The borrowers signed loan application documentation which advised that the lender pay commission to brokers in certain circumstances. The broker who arranged the loan was paid a commission of £240. This was in addition to the fee the borrowers paid to the broker. The borrowers argued that that payment had been a secret commission, and the disclosure in the documentation of the possibility of there being such a payment was inadequate and did not negate the secrecy. The lender argued that the disclosure had been sufficient and the borrower did not need to be told the actual amount to be paid.

The Court of Appeal found that there had not been a secret commission, but that the failure to obtain the borrowers’ informed consent to the payment meant the broker was in breach of his fiduciary duty to the borrowers. By accepting the commission from the lender, the broker had put himself in a position where he had a conflict of interest. Borrowers in the nonstatus lending market, as here, were likely to be vulnerable and unsophisticated. To draw their attention to the potential conflict of interest, such borrowers required a statement of the amount of commission the broker was to receive (not just a warning that some commission might be paid). They also needed to be told explicitly that the payment to the broker could mean that he might not be in a position to give unbiased advice.

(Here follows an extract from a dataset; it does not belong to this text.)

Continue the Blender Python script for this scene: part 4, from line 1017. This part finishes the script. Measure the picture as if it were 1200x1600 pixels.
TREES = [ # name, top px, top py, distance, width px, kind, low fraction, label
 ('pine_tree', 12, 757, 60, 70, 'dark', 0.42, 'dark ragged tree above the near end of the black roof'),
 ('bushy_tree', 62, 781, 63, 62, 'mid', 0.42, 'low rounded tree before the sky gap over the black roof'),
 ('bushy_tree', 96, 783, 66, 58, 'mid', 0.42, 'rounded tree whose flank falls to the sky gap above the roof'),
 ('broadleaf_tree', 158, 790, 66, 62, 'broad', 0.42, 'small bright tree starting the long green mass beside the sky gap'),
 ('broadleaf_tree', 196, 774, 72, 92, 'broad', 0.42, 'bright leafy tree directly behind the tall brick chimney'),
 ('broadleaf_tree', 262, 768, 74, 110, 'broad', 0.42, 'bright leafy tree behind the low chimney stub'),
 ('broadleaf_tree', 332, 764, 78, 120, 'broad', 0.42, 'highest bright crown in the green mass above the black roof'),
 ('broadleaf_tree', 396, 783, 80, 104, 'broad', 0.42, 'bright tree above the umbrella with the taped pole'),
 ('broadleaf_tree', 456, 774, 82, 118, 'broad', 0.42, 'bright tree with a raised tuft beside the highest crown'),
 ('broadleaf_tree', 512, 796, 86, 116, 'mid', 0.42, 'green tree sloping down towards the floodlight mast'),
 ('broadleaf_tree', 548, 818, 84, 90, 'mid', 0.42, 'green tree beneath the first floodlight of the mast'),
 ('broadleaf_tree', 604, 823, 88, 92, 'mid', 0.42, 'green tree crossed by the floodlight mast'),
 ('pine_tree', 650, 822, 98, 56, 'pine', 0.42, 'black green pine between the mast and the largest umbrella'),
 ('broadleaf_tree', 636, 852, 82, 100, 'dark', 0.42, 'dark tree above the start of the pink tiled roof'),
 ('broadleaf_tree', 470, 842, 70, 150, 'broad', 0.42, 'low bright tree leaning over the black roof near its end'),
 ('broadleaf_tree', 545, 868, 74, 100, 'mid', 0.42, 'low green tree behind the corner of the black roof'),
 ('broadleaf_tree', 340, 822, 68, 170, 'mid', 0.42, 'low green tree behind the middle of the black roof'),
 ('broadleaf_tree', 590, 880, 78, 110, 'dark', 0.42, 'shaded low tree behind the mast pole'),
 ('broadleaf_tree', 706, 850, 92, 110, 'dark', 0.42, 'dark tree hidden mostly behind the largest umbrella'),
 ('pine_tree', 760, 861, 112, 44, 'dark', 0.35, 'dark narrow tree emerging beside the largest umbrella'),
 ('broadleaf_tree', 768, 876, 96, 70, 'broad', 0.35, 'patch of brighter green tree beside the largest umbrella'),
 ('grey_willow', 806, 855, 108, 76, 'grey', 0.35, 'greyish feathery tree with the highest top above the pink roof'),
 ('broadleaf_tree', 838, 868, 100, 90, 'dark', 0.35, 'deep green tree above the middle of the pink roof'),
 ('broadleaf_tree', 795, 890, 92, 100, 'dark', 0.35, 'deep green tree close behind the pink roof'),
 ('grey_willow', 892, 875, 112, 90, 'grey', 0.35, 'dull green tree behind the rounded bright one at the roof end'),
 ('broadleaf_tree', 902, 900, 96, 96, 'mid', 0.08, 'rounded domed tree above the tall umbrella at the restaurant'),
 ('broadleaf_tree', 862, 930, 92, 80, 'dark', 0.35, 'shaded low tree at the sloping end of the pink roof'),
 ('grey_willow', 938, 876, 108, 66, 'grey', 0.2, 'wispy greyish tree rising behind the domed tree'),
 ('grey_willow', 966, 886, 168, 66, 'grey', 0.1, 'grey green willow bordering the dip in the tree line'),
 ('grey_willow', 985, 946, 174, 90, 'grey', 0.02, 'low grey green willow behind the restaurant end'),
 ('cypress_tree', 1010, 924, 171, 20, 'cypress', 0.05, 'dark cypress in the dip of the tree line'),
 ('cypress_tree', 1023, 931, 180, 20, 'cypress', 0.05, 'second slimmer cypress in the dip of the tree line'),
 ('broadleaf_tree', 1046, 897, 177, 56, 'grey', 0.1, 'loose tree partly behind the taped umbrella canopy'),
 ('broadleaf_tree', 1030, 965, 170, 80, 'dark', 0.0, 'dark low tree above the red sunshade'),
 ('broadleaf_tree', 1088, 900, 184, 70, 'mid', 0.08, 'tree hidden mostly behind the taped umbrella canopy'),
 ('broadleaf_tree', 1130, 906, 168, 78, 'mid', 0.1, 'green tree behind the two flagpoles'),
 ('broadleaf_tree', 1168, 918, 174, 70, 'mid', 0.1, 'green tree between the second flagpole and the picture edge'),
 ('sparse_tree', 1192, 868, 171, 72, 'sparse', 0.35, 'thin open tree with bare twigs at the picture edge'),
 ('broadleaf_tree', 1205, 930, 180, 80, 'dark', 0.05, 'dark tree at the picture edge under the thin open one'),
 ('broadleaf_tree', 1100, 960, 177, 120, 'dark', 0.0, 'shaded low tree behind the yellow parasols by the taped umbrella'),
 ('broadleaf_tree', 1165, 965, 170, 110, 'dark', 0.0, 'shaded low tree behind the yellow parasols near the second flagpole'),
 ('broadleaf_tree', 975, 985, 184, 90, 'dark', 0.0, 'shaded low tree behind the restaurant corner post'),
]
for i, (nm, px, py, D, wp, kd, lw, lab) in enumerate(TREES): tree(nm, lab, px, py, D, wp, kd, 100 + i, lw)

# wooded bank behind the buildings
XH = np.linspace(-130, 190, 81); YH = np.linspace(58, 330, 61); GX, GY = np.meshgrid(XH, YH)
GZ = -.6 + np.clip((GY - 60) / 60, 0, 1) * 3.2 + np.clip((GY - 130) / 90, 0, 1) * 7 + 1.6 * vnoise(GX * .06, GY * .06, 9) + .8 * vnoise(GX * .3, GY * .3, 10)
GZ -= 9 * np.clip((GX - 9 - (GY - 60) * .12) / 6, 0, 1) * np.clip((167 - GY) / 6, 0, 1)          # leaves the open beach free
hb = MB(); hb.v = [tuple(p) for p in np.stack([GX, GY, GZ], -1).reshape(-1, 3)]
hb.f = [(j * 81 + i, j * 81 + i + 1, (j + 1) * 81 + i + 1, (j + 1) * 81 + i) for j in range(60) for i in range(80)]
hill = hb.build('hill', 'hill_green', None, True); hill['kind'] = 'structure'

The court therefore concluded that, although the documentation the borrowers signed negated secrecy, it was insufficient to amount to an informed consent to the commission. For that failure, the borrowers had a claim for equitable compensation, and so were entitled to the return of the commission plus interest from the date it was received. It was not, however, appropriate to rescind the loan agreement and the related legal charge. This remedy would need to be triggered by a secret commission to justify such draconian relief.